● Instruction
Can you write out the whole listing exactly?

● Data section

— start —

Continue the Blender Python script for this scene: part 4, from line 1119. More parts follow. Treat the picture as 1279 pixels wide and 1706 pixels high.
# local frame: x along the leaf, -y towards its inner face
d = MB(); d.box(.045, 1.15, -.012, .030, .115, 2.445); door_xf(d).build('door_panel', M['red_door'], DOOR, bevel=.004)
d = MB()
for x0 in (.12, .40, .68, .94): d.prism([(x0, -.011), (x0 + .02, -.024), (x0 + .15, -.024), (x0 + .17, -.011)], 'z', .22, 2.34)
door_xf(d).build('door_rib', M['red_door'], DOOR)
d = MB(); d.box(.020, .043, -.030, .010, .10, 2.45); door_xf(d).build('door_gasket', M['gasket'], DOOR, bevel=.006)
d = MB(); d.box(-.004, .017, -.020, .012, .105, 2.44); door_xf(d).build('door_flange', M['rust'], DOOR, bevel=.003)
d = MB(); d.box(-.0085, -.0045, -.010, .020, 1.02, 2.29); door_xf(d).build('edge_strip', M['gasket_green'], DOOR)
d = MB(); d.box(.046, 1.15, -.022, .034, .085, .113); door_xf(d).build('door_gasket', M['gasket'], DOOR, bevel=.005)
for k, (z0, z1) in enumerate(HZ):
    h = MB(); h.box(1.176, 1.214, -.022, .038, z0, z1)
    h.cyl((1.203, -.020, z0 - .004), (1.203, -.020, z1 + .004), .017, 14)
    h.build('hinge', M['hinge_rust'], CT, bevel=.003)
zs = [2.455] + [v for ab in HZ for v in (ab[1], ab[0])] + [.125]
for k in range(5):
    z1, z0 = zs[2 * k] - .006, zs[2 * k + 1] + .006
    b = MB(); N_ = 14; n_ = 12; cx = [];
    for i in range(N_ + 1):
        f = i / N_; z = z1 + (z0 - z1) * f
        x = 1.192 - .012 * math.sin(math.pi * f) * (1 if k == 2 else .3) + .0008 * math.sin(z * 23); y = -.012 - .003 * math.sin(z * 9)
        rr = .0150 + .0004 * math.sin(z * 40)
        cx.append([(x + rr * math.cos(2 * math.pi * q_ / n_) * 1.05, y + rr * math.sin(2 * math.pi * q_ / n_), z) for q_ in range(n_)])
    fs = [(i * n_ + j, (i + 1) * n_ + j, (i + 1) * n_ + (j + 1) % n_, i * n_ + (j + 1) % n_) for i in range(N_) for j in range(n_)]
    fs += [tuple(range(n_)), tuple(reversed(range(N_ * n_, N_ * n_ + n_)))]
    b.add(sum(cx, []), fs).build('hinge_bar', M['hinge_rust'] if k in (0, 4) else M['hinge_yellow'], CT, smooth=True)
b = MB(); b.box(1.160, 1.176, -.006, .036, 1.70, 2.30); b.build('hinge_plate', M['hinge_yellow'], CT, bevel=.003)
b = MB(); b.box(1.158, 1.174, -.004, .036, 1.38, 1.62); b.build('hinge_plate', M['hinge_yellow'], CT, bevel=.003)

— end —

● Response to this exercise
Continue the Blender Python script for this scene: part 4, from line 1119. More parts follow. Treat the picture as 1279 pixels wide and 1706 pixels high.
# local frame: x along the leaf, -y towards its inner face
d = MB(); d.box(.045, 1.15, -.012, .030, .115, 2.445); door_xf(d).build('door_panel', M['red_door'], DOOR, bevel=.004)
d = MB()
for x0 in (.12, .40, .68, .94): d.prism([(x0, -.011), (x0 + .02, -.024), (x0 + .15, -.024), (x0 + .17, -.011)], 'z', .22, 2.34)
door_xf(d).build('door_rib', M['red_door'], DOOR)
d = MB(); d.box(.020, .043, -.030, .010, .10, 2.45); door_xf(d).build('door_gasket', M['gasket'], DOOR, bevel=.006)
d = MB(); d.box(-.004, .017, -.020, .012, .105, 2.44); door_xf(d).build('door_flange', M['rust'], DOOR, bevel=.003)
d = MB(); d.box(-.0085, -.0045, -.010, .020, 1.02, 2.29); door_xf(d).build('edge_strip', M['gasket_green'], DOOR)
d = MB(); d.box(.046, 1.15, -.022, .034, .085, .113); door_xf(d).build('door_gasket', M['gasket'], DOOR, bevel=.005)
for k, (z0, z1) in enumerate(HZ):
    h = MB(); h.box(1.176, 1.214, -.022, .038, z0, z1)
    h.cyl((1.203, -.020, z0 - .004), (1.203, -.020, z1 + .004), .017, 14)
    h.build('hinge', M['hinge_rust'], CT, bevel=.003)
zs = [2.455] + [v for ab in HZ for v in (ab[1], ab[0])] + [.125]
for k in range(5):
    z1, z0 = zs[2 * k] - .006, zs[2 * k + 1] + .006
    b = MB(); N_ = 14; n_ = 12; cx = [];
    for i in range(N_ + 1):
        f = i / N_; z = z1 + (z0 - z1) * f
        x = 1.192 - .012 * math.sin(math.pi * f) * (1 if k == 2 else .3) + .0008 * math.sin(z * 23); y = -.012 - .003 * math.sin(z * 9)
        rr = .0150 + .0004 * math.sin(z * 40)
        cx.append([(x + rr * math.cos(2 * math.pi * q_ / n_) * 1.05, y + rr * math.sin(2 * math.pi * q_ / n_), z) for q_ in range(n_)])
    fs = [(i * n_ + j, (i + 1) * n_ + j, (i + 1) * n_ + (j + 1) % n_, i * n_ + (j + 1) % n_) for i in range(N_) for j in range(n_)]
    fs += [tuple(range(n_)), tuple(reversed(range(N_ * n_, N_ * n_ + n_)))]
    b.add(sum(cx, []), fs).build('hinge_bar', M['hinge_rust'] if k in (0, 4) else M['hinge_yellow'], CT, smooth=True)
b = MB(); b.box(1.160, 1.176, -.006, .036, 1.70, 2.30); b.build('hinge_plate', M['hinge_yellow'], CT, bevel=.003)
b = MB(); b.box(1.158, 1.174, -.004, .036, 1.38, 1.62); b.build('hinge_plate', M['hinge_yellow'], CT, bevel=.003)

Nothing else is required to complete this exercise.